On BBC Question Time last week, the statement was made that government surveillance of any and all e-mails, telephone conversations, and other private communications is necessary in order to “protect the public” against “terrorists, paedophiles, and other criminals”. Not so long ago, we were told that it was necessary to protect us against “terrorism”. Nothing more, just terrorism. So already, it seems, the purpose of state monitoring of the population has dramatically expanded in scope. Just what are “other criminals”? Organisers of a protest against something the government wants to do? Journalists having a legitimate conversation about spurious acts by MPs that the government doesn’t want us to know about? Blanket surveillance such as that exposed by Edward Snowden is exactly the sort of tool that the totalitarian regimes of the past – and those that exist today – would have given their eye teeth to have, a perfect instrument to enable oppression of their populations.

Even if we only consider “terrorism”, what does that encompass? Dissent, inciting civil disorder, hacking government websites, kidnap, murder…? The definition is withheld from us, the public. In fact, it is whatever the government of the day wants it to be, and we, the electorate, have no say in what that definition might be.

One could ask similar questions about the stated aim of the role of blanket surveillance being used to identify paedophiles. There is now widespread paranoia in the UK about paedophiles, incited by both government and the press, out of all proportion to the risk. But what would surveillance identify? Journalists or private individuals legitimately discussing paedophilia? Would it seek to identify potential intent, or actual activity?

Edward Snowden should be lauded by the population at large for his disclosures. To say that it was a leak of far greater seriousness than the Russian spies who penetrated MI5 and MI6 in the 1950s is arrant nonsense; nor does it aid terrorists to confirm that the state has such capability. Terrorists are resourceful people, who must be aware that it has long been surmised that our, and the US, governments have such capability; any terrorist worth the name would be very careful to avoid any potentially interceptable method of communication even without Snowden’s revelations. It is my belief that the real cause of the dire pronouncements of Andrew Parker are motivated solely by pique.
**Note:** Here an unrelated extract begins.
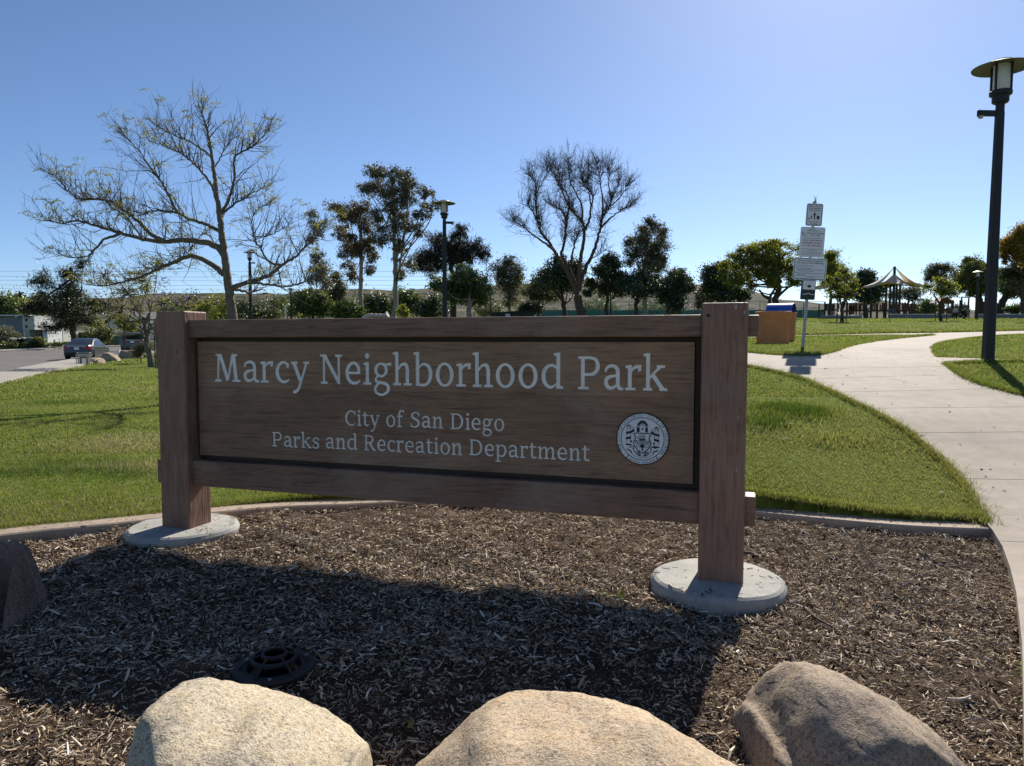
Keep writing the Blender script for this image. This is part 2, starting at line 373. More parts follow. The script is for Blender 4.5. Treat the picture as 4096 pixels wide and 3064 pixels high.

Allow me to give an example that typifies government secrecy in the UK.

I and a colleague some years ago, though we had not signed the Official Secrets Act, were informed that we must keep secret an issue or we could be prosecuted and imprisoned under its terms. The issue related to an item of military hardware that was known to cause actual harm to its users. Why must we keep it quiet? The MoD was afraid that if the information got out, it could be sued for compensation by those to whom the harm was done. In other words, a denial of accountability and of its obligations to its employees. And that, I submit, is behind much of the reason for UK government secrecy, and the pique about Snowden’s revelations.

In the UK, we have a government that is obsessed with secrecy, and now increasingly with crushing dissent; witness the Lobbying, Protest, and Trade Union Administration Bill – the “Gagging” Bill. Does it address the issue of corporate and rich individuals lobbying ministers? Emphatically no! Does it seek to gag charities, protest groups, pressure groups? Emphatically yes – and more so, since its last amendment by Andrew Lansley, which was supposed to prevent unnecessary gagging of protest groups and charities. Does it seek to hamper the Trade Unions and the Labour Party? Emphatically yes.

If you add the response to the Snowden revelations, the “Gagging” Bill, and the Press Regulation Bill, we are fast acquiring the tools for totalitarian administration to be enabled and to thrive. Britain being synonymous with democracy? Don’t make me laugh!